## [WRITTEN PROBLEM]
Every line from the first one to the line containing "PI = math.pi" should be echoed exactly; leave out the rest.

## [DATA EXTRACT]
+ + + + +

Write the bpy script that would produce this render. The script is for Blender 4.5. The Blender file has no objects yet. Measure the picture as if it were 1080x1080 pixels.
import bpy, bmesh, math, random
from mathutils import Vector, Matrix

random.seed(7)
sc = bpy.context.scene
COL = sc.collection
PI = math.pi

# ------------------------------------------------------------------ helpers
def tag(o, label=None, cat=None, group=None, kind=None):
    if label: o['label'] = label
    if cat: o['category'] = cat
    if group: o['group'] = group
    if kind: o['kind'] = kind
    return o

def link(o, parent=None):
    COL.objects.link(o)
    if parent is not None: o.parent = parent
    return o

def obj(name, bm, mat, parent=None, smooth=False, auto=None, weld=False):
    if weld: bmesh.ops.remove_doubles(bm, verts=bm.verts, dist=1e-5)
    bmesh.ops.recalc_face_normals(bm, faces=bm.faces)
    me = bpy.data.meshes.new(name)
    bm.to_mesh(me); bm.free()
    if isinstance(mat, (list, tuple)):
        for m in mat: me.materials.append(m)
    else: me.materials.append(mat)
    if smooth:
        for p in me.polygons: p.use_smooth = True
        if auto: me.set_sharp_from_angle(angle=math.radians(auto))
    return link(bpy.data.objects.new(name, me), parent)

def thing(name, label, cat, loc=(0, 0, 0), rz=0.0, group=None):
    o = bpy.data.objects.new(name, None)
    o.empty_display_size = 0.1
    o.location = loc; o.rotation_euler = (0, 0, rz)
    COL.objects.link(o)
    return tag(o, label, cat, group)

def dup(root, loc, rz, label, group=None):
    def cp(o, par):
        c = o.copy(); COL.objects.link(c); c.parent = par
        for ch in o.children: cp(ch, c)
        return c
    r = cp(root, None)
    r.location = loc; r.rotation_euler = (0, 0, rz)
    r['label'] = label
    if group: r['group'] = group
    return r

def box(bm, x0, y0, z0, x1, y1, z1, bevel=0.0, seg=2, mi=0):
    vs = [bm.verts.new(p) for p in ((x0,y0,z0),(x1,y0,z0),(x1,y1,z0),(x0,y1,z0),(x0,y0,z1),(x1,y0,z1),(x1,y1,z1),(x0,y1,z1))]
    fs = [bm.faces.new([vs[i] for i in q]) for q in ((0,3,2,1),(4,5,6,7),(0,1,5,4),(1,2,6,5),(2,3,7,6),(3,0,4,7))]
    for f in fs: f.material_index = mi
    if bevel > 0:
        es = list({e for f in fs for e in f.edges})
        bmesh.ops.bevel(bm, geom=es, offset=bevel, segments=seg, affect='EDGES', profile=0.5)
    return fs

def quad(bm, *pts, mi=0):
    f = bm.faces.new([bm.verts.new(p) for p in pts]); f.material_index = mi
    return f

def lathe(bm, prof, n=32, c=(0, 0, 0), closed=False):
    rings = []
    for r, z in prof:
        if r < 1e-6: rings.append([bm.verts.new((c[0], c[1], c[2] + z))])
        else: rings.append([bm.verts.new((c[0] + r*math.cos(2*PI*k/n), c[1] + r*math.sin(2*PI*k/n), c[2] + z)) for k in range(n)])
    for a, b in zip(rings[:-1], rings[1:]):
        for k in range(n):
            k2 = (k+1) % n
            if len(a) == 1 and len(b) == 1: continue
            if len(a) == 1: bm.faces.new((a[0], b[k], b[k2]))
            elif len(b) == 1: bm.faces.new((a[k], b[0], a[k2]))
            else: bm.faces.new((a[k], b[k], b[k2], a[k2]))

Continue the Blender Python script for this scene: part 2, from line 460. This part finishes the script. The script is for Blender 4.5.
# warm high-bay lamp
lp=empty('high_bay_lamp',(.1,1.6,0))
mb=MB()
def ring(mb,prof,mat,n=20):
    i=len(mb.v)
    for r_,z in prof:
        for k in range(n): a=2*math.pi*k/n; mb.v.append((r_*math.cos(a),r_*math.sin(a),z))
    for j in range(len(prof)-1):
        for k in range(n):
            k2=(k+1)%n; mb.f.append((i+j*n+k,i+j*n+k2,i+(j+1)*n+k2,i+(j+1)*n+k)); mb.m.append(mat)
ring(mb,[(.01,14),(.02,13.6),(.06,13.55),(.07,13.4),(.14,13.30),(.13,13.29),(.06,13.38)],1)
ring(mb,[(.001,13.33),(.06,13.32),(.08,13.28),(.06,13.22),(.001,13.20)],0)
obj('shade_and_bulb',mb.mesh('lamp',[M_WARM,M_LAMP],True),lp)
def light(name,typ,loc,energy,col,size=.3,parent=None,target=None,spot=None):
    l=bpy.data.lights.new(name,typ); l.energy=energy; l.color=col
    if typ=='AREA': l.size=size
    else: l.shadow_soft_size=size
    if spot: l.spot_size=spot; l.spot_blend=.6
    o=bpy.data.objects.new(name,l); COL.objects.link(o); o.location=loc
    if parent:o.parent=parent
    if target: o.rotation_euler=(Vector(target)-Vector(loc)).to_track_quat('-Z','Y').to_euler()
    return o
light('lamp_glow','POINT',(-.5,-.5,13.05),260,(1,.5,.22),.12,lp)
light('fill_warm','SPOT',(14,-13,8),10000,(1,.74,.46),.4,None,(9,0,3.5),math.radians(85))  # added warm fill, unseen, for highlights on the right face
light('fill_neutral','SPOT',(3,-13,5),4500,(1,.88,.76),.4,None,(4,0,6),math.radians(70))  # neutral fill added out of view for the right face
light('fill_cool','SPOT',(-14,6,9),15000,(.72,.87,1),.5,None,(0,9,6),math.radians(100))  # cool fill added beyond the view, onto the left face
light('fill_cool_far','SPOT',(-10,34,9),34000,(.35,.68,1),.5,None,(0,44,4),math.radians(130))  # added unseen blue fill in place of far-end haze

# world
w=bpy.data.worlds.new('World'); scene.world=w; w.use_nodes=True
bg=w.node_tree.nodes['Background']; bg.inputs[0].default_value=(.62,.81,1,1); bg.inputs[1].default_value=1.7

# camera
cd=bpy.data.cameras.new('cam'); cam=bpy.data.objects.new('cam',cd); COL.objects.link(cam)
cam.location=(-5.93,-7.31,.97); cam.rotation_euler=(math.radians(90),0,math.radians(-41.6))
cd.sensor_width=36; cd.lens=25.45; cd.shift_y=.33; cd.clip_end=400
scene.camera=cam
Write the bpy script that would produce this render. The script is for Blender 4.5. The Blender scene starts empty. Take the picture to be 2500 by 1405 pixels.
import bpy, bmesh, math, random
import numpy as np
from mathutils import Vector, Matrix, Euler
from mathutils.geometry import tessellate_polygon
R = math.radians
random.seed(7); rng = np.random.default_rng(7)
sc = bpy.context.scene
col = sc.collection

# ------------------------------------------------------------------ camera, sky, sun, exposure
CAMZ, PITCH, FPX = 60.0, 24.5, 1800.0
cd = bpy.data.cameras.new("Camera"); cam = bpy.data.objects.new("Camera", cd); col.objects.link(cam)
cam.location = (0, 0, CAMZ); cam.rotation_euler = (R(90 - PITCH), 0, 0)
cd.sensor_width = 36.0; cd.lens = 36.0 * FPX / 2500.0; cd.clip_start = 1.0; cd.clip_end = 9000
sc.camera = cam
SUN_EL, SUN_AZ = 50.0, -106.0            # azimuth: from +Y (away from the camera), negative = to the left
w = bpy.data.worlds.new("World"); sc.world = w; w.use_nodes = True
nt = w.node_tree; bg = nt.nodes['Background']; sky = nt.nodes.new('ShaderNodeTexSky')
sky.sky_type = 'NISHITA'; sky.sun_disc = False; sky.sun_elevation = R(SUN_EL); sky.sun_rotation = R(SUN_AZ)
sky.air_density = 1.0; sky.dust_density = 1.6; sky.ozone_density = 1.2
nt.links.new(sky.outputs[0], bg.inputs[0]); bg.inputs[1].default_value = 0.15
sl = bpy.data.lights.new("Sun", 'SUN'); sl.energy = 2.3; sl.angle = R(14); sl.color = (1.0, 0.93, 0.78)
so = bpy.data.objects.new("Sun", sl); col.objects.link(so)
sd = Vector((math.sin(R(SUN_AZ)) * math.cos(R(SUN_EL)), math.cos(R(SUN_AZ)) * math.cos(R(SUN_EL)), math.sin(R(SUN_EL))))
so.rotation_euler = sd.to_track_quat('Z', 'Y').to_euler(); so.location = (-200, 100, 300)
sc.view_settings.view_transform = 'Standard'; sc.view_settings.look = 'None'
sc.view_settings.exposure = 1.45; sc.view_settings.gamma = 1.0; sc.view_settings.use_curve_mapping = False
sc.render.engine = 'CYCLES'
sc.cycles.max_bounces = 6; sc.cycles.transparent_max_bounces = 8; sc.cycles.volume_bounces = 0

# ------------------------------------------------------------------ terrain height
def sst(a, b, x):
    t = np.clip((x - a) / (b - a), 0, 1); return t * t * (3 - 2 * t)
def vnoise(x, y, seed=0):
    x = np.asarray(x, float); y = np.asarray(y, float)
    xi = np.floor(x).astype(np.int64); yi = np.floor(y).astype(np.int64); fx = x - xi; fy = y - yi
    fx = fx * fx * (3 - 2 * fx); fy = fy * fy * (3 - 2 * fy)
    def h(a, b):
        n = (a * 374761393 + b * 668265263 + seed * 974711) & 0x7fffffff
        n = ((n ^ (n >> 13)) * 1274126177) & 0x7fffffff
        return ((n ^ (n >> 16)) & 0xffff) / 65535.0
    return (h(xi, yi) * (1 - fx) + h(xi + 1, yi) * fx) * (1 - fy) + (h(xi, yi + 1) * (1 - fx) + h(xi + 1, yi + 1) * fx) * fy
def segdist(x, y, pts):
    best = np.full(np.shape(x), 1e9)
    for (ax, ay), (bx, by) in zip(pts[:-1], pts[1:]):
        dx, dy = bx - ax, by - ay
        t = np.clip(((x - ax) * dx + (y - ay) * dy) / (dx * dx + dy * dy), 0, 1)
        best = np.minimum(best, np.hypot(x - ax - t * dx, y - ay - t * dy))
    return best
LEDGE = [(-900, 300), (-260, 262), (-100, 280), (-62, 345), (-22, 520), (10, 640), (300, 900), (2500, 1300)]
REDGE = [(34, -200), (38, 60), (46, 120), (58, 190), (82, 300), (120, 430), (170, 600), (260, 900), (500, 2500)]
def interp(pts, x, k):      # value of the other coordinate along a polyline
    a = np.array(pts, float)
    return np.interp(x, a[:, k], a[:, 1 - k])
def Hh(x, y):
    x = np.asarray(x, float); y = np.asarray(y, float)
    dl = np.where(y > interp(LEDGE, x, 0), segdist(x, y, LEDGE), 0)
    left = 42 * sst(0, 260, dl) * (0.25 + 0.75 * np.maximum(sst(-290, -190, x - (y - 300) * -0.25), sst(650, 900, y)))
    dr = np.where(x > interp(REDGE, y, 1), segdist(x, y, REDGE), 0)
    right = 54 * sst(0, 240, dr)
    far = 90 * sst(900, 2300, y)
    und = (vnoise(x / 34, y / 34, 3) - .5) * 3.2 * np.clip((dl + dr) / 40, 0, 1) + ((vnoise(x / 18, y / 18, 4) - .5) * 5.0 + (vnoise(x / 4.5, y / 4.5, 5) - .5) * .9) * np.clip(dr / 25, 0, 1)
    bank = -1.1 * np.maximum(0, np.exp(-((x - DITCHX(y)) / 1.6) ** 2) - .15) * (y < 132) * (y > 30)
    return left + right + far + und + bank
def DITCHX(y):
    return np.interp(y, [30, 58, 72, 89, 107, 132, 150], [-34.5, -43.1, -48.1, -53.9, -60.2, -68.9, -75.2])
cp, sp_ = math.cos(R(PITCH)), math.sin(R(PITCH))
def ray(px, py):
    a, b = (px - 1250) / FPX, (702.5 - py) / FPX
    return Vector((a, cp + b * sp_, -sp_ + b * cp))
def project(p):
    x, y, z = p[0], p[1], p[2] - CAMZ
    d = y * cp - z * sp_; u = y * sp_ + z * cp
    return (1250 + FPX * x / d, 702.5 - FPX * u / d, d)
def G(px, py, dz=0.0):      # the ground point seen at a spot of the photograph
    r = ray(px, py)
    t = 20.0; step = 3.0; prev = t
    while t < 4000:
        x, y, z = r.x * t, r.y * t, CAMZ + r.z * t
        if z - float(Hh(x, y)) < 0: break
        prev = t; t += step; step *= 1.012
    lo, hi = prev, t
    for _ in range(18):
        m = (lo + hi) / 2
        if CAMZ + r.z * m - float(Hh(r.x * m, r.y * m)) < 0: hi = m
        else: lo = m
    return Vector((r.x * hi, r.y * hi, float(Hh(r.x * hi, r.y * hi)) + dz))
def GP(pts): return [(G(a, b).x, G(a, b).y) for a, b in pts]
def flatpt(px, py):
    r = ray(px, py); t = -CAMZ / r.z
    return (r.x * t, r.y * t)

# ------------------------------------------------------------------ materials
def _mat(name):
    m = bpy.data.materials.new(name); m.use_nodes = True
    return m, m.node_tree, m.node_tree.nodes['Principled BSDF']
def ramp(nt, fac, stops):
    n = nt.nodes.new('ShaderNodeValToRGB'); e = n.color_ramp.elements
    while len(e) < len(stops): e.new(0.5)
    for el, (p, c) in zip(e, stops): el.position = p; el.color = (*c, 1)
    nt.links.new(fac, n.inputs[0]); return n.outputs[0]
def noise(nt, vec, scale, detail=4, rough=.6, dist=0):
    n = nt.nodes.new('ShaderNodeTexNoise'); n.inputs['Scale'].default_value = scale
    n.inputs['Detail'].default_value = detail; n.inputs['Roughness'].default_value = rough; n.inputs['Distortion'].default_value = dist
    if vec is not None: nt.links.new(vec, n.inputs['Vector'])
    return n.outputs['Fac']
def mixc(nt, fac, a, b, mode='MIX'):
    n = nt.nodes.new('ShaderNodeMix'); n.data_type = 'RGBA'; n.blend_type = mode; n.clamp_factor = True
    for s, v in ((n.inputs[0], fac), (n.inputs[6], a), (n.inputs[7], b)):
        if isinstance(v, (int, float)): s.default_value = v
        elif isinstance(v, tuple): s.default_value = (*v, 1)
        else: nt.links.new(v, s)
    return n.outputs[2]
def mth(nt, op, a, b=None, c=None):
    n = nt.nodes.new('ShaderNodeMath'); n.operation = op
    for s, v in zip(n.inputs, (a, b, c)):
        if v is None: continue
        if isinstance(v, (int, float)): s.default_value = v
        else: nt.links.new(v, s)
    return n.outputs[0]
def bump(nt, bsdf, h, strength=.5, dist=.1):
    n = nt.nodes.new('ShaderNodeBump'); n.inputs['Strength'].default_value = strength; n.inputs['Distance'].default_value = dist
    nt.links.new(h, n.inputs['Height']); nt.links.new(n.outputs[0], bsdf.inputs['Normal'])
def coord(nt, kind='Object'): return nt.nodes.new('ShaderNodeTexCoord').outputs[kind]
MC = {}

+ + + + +

## [WRITTEN RESPONSE]
Write the bpy script that would produce this render. The script is for Blender 4.5. The Blender file has no objects yet. Measure the picture as if it were 1080x1080 pixels.
import bpy, bmesh, math, random
from mathutils import Vector, Matrix

random.seed(7)
sc = bpy.context.scene
COL = sc.collection
PI = math.pi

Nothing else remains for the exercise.